Dann erinnert mich der Text an zwei andere Texte - einen kleinen Text von Kafka "Gibs auf" (http://www.textlog.de/32105.html) und einen von Goethe oder Schiller, dessen Namen ich nicht mehr weiß - es handelte von einem Skelett, das fast nicht mehr pünktlich zum ende (uhrenschlag) der geisterstund zurückfindet - beide in der Schule gelesen. Passt das nicht - dein Text ein Zwischen zwischen aufgeben und es als warmes skelett doch zu schaffen? ich finde, nimmt man es nicht zu schwer, ja.

Das "du hast eben deines" finde ich fein gesetzt, weil es sich auf alle bezieht, ein Selbstansprache ist und zugleich auch eine Anrede an ein Gegenüber - das schafft eine dichte Stimmung und ich glaube diese Position ist überhaupt eine Haltung deiner Sprache, die sie ausmacht.

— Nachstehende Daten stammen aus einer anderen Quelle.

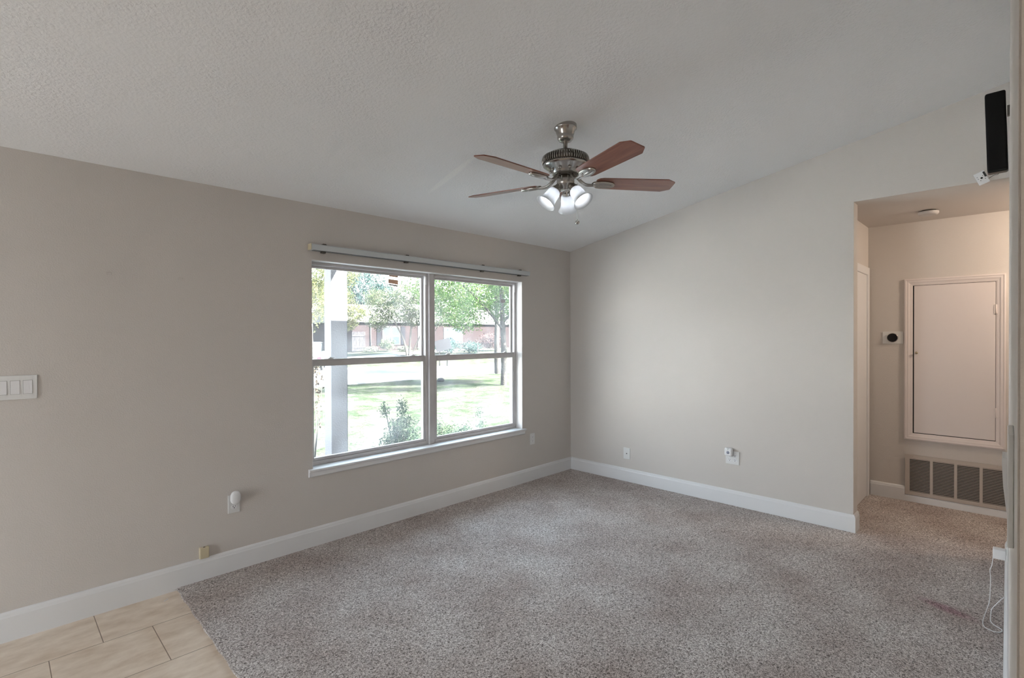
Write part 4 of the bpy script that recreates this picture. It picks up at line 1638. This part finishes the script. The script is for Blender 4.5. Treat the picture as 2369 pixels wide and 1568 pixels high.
# wooden gate left of the house
t = thing('wooden_gate', 'grey weathered board gate beside the brick house', 'gate', gz(15.95, 33.0))
for k in range(14):
    pass
b = MB()  # unseen partition added to shade the near wall's end
for k in range(9):
    b.box(-1.0 + 0.125 * k, -0.885 + 0.125 * k, -0.02, 0.02, 0.02, 1.55 + 0.02 * math.sin(k * 2), 0.004)
b.build('board_panel', M['fence'], t)
for z in (0.3, 1.2):
    MB().box(-1.0, 0.12, -0.05, -0.02, z, z + 0.1).build('rail', M['fence'], t)
t.location.x -= 0.0
b = MB()  # unseen partition added to shade the near wall's end
b.tube([(-0.45, -0.03, 0.9), (-0.45, -0.07, 0.93), (-0.45, -0.03, 0.98)], 0.012, 8)
b.build('latch', M['nickel_dark'], t)
# bedding in front of it
shrub('round pale green shrub before the brick house window', 17.35, 31.9, [(0, 0, 0.55, 0.75, 0.7, 0.55)], 1300, 0.07, 'leaf_pale', 41, 4)
for i, (x, y, lab) in enumerate(((16.1, 32.2, 'low white-flowering clump left of the round shrub'), (18.3, 30.9, 'low white-flowering clump right of the round shrub'),
                                 (19.6, 29.9, 'low white-flowering clump right of the slim-trunked tree'), (20.9, 28.9, 'low white-flowering clump seen beside the window mullion'))):
    shrub(lab, x, y, [(0, 0, 0.22, 0.8, 0.6, 0.26)], 700, 0.06, 'leaf_bed', 50 + i, 3, 'flower_clump', 'flower clumps before the brick house')
shrub('reddish shrub at the right part of the far yard', 23.4, 26.3, [(0, 0, 0.8, 1.3, 1.1, 0.8)], 1500, 0.09, 'leaf_red', 61, 4)
shrub('green shrub behind the tilted grey board in the far yard', 19.5, 27.0, [(0, 0, 0.6, 1.3, 1.1, 0.6), (1.4, -1.2, 0.5, 1.0, 1.0, 0.5)], 1800, 0.09, 'leaf_blue', 62, 4)
# tilted board
t = thing('grey_board', 'tilted grey board standing in the far yard', 'board', gz(14.0, 20.35), rad(-40))
b = MB()  # unseen partition added to shade the near wall's end
b.box(-0.46, 0.46, -0.02, 0.02, 0.95, 1.60, 0.005)
o = b.build('board_panel', M['board'], t)
o.matrix_local = Matrix.Translation((0, 0, 1.2)) @ Matrix.Rotation(rad(-14), 4, 'Y') @ Matrix.Translation((0, 0, -1.2))
b = MB()  # unseen partition added to shade the near wall's end
b.box(-0.25, -0.19, 0.02, 0.06, -0.1, 1.3)
b.box(0.19, 0.25, 0.02, 0.06, -0.1, 1.3)
b.build('support', M['fence'], t)
t = thing('marker_post', 'thin white post in the far yard left of the tree trunks', 'post', gz(19.4, 23.4))
MB().box(-0.03, 0.03, -0.03, 0.03, -0.05, 0.85, 0.005).build('shaft', M['whitepaint'], t)
MB().box(-0.04, 0.04, -0.04, 0.04, 0.85, 0.90, 0.008).build('cap', M['whitepaint'], t)
# stones by the street
for i, (x, y, r, lab) in enumerate(((7.85, 12.6, 0.13, 'larger grey rock at the street edge beside the window mullion'), (7.50, 12.75, 0.09, 'smaller grey rock at the street edge left of the larger one'))):
    b = MB()
    b.ball((0, 0, r * 0.4), r, 3, (1.2, 0.9, 0.7))
    g = random.Random(i)
    for v in b.bm.verts:
        v.co += Vector((g.uniform(-1, 1), g.uniform(-1, 1), g.uniform(-1, 1))) * r * 0.06
    o = tag(b.build('rock', M['stone']), lab, 'rock', 'rocks by the street')
    o.location = gz(x, y)

# parked white car
t = thing('car', 'white parked car partly seen at the left edge of the window', 'car', gz(7.5, 23.9), rad(242))
b = MB()  # unseen partition added to shade the near wall's end
body = [(-2.2, 0.35), (-2.25, 0.75), (-2.1, 0.92), (-1.0, 0.98), (1.4, 0.98), (2.15, 0.85), (2.25, 0.5), (2.2, 0.3)]
b.prism([(p[0], p[1]) for p in body], 'y', -0.85, 0.85, 0.05)
b.build('body', M['carwhite'], t)
b = MB()  # unseen partition added to shade the near wall's end
cab = [(-1.7, 0.98), (-1.2, 1.42), (0.4, 1.46), (1.1, 0.98)]
b.prism(cab, 'y', -0.74, 0.74, 0.04)
b.build('cabin', M['carglass'], t)
b = MB()  # unseen partition added to shade the near wall's end
b.prism([(-1.25, 1.40), (-1.15, 1.47), (0.38, 1.50), (0.46, 1.43)], 'y', -0.72, 0.72, 0.02)
b.build('car_roof', M['carwhite'], t)
for x in (-1.35, 1.4):
    for y in (-0.87, 0.70):
        b = MB()
        b.lathe([(0, 0), (0.20, 0), (0.31, 0.02), (0.33, 0.08), (0.31, 0.15), (0.2, 0.17), (0, 0.17)], 28, Matrix.Translation((x, y, 0.33)) @ Matrix.Rotation(rad(-90), 4, 'X'))
        b.build('wheel', M['tire'], t)
for y in (-0.80, 0.62):
    MB().box(2.18, 2.27, y, y + 0.18, 0.6, 0.75, 0.02).build('tail_lamp', M['tail'], t)
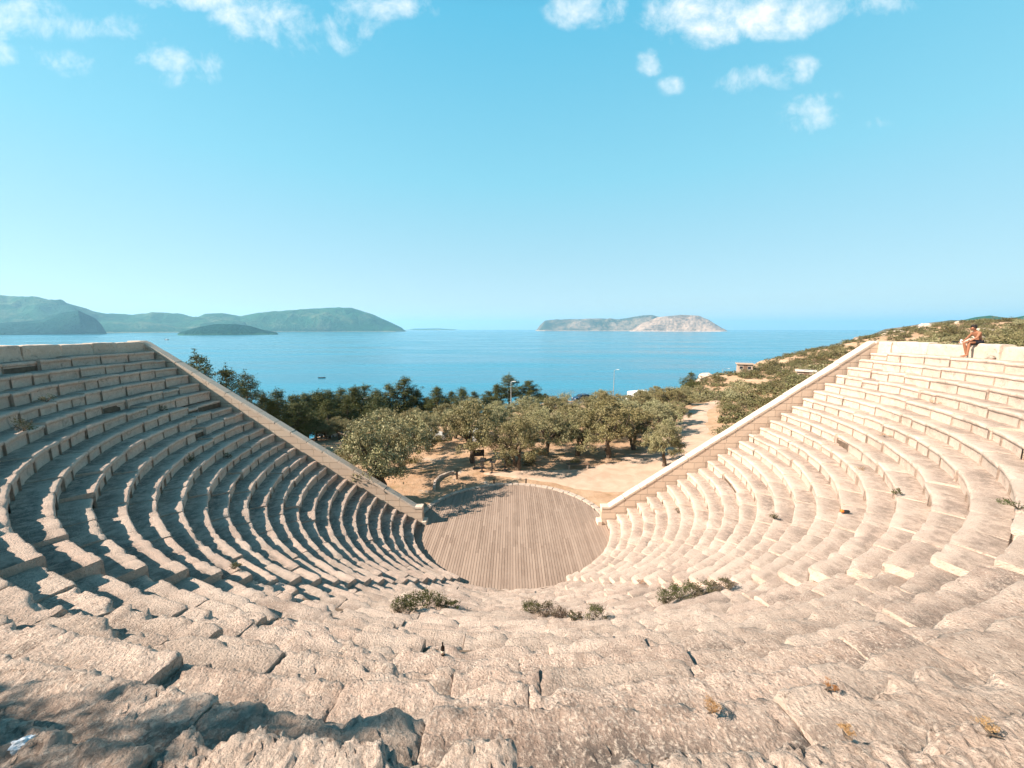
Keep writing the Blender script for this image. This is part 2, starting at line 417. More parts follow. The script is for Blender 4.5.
V2 = V[nth:]; F2 = [tuple(a - nth for a in f) for f in F]
cap = [tuple(range(nth))]
tag(mesh_np('sea', V2, np.array(F2), M['sea'], smooth=False, extra_faces=cap), kind='structure')

HAZE = 6.5e-5
def haze():
    s = N('haze_air')
    v = s.n('ShaderNodeVolumePrincipled', {'Color': (.42, .78, 1.0, 1), 'Density': HAZE, 'Anisotropy': 0.25})
    return s.out(vol=v.outputs[0])
bm = bmesh.new(); bx(bm, 0, 60, (SEA - 12 + 560) / 2, 56000, 56000, 560 - (SEA - 12))
o = obj('haze', bm, haze()); tag(o, kind='stuff')

# ------------------------------------------------------------------ distant hills
def hill(name, sil, D, depth, mat, seed, rough=.16, pw=1.0, base_px=None, label=None):
    """sil: list of (px, py) of the skyline, D distance of its shore, depth its thickness"""
    az = []; ra = []
    for px, py in sil:
        u, a, b = ray(px, py); d = math.hypot(u, a)
        az.append(math.atan2(u, a)); ra.append(b / d)
    az = np.array(az); ra = np.array(ra)
    na, nd = 260, 70
    A = np.linspace(az[0], az[-1], na); Rt = np.interp(A, az, ra)
    Dm = D + depth * .5
    ridge = np.maximum(Rt * Dm + (CAM.z - SEA), 0)
    t = np.linspace(0, 1, nd)
    shp = np.sin(PI * np.clip(t, 0, 1)) ** pw
    AA, TT = np.meshgrid(A, t, indexing='ij')
    ends = np.clip(np.minimum((A - A[0]), (A[-1] - A)) / (A[-1] - A[0]) * 14, 0, 1)
    dist = Dm + (TT - .5) * depth * (.35 + .65 * np.sqrt(ends))[:, None]
    X = np.sin(AA) * dist; Y = np.cos(AA) * dist
    P = np.stack([X.ravel(), Y.ravel(), 0 * X.ravel()], 1)
    nz = fbm(P, 1 / 420., 5, seed, .55).reshape(X.shape); rg = 1 - np.abs(fbm(P, 1 / 700., 4, seed + 9).reshape(X.shape)) * 2
    tp = np.clip(ends / .6, 0, 1); tp = tp * tp * (3 - 2 * tp)
    base = (ridge * tp)[:, None] * shp[None, :]
    side = 1 - .9 * np.exp(-((TT - .5) / .12) ** 2)          # keep the skyline where it was measured
    Z = base * (1 + rough * 2.0 * (nz + .9 * (rg - .6)) * side) + nz * rough * 80 * np.minimum(base / 60, 1) * (.15 + side)
    Z = SEA - 8 + Z + 8 * np.clip(base / 8, 0, 1)
    V = np.stack([X.ravel(), Y.ravel(), Z.ravel()], 1)
    idx = np.arange(na * nd).reshape(na, nd)
    F = np.stack([idx[:-1, :-1].ravel(), idx[:-1, 1:].ravel(), idx[1:, 1:].ravel(), idx[1:, :-1].ravel()], 1)
    return tag(mesh_np(name, V, F, mat), label, kind='structure')
hill('mountains', [(-330, 300), (-200, 285), (-80, 288), (0, 296), (25, 299), (60, 305), (95, 313), (130, 316), (150, 314), (190, 318), (210, 320), (225, 319), (250, 319), (258, 333)], 5200, 2600, M['hill_green'], 3, .2, .8)
hill('headland', [(-60, 326), (0, 323), (40, 320), (62, 313), (78, 310), (95, 318), (108, 331)], 3900, 600, M['hill_dark'], 21, .08, .8)
hill('coastal_hills', [(165, 332), (185, 322), (205, 314), (222, 313), (240, 316), (258, 313), (272, 312), (290, 310), (310, 309), (330, 308), (352, 308), (372, 314), (392, 323), (409, 331)], 5600, 1500, M['hill_green'], 31, .12, .8)
hill('islet', [(175, 333.5), (200, 327), (218, 325), (235, 324), (250, 326), (264, 330), (280, 333)], 2900, 500, M['hill_dark'], 41, .12, .8)
hill('far_headland', [(400, 331), (415, 328.6), (440, 328.4), (458, 329.5)], 12000, 900, M['hill_green'], 51, .05, .8)
hill('island', [(534, 330), (545, 321), (560, 320), (580, 319), (600, 318), (618, 319), (640, 316), (652, 315), (668, 319), (680, 325), (700, 330)], 7400, 1500, M['hill_mix'], 61, .14, .7)
hill('rocky_island', [(628, 330.5), (645, 322), (660, 317), (680, 315), (698, 316), (710, 321), (722, 328), (729, 330.5)], 6600, 700, M['hill_rock'], 71, .14, .8)
hill('inland_hills', [(930, 331), (955, 322), (975, 317), (990, 315), (1010, 318), (1030, 314), (1090, 312), (1200, 300), (1400, 300)], 2600, 1200, M['hill_green'], 81, .12, .8)
hill('distant_cape', [(850, 338), (868, 336), (885, 330), (905, 328), (925, 325), (950, 322), (990, 322)], 1500, 500, M['hill_mix'], 91, .12, .8)

# ------------------------------------------------------------------ cavea: rows of stone seats
def res_at(d):
    return .017 if d < 3 else .034 if d < 5 else .06 if d < 9 else .1 if d < 15 else .15
def profile(res, tread, rise):
    key = [(.06, -rise - .12), (.06, -.19), (.045, -.15), (0.0, -.125), (-.005, -.045), (.008, -.015), (.035, 0.0), (tread + .16, 0.0)]
    pts = [key[0]]
    for a, b in zip(key[:-1], key[1:]):
        L = math.hypot(b[0] - a[0], b[1] - a[1]); n = max(1, int(round(L / (res * 1.15))))
        for i in range(1, n + 1):
            t = i / n; pts.append((a[0] + (b[0] - a[0]) * t, a[1] + (b[1] - a[1]) * t))
    return np.array(pts)
def pol(r, ph): return np.stack([CX + r * np.sin(ph), CY - r * np.cos(ph)], -1)
MID0, MID1 = R(-25), R(26)
seating = empty('amphitheatre_seating', (0, CY, 0), 0, 'semicircular tiers of weathered pale limestone seats stepping down to the round stage', 'amphitheatre')
off = Vector((0, CY, 0))
PLANTGAP = []
pmid_l = lambda p: p < MID1
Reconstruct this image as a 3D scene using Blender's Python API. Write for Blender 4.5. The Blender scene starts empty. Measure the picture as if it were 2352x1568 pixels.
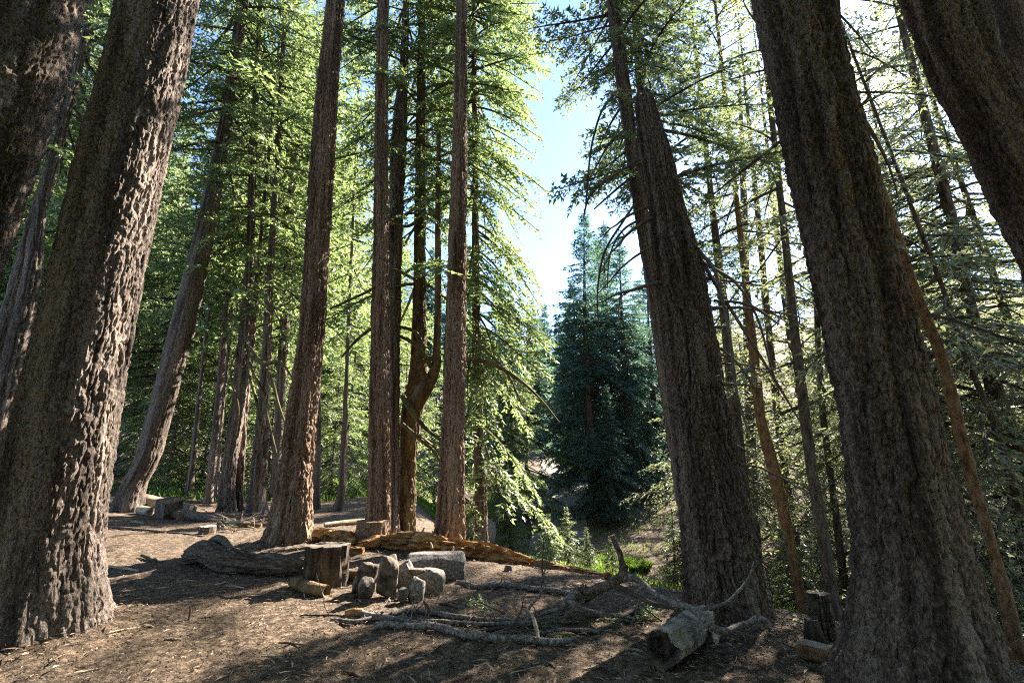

(Vielleicht würde ich diese Zeile streichen (in einem längerem Erzähltext würd sie Raum haben, hier fände ich es aber ohne sie offener, weniger herbeigedacht, räsonierend))

verschiedner - verschiedener?

Am Ende dann nimmt der Text noch eine schöne Öffnung zum Titel und Monatsthema.

Ich freu mich immer Texte von dir hier im Forum..
liebe Grüße,
Lisa
Vermag man eine Geschichte zu erzählen, die noch nicht geschehen ist?
Es verhält sich damit wohl wie mit unserer Angst. Fürchten wir uns doch gerade vor dem mit aller Macht, was gar nicht mehr geschehen kann, eben weil es schon längst geschehen ist.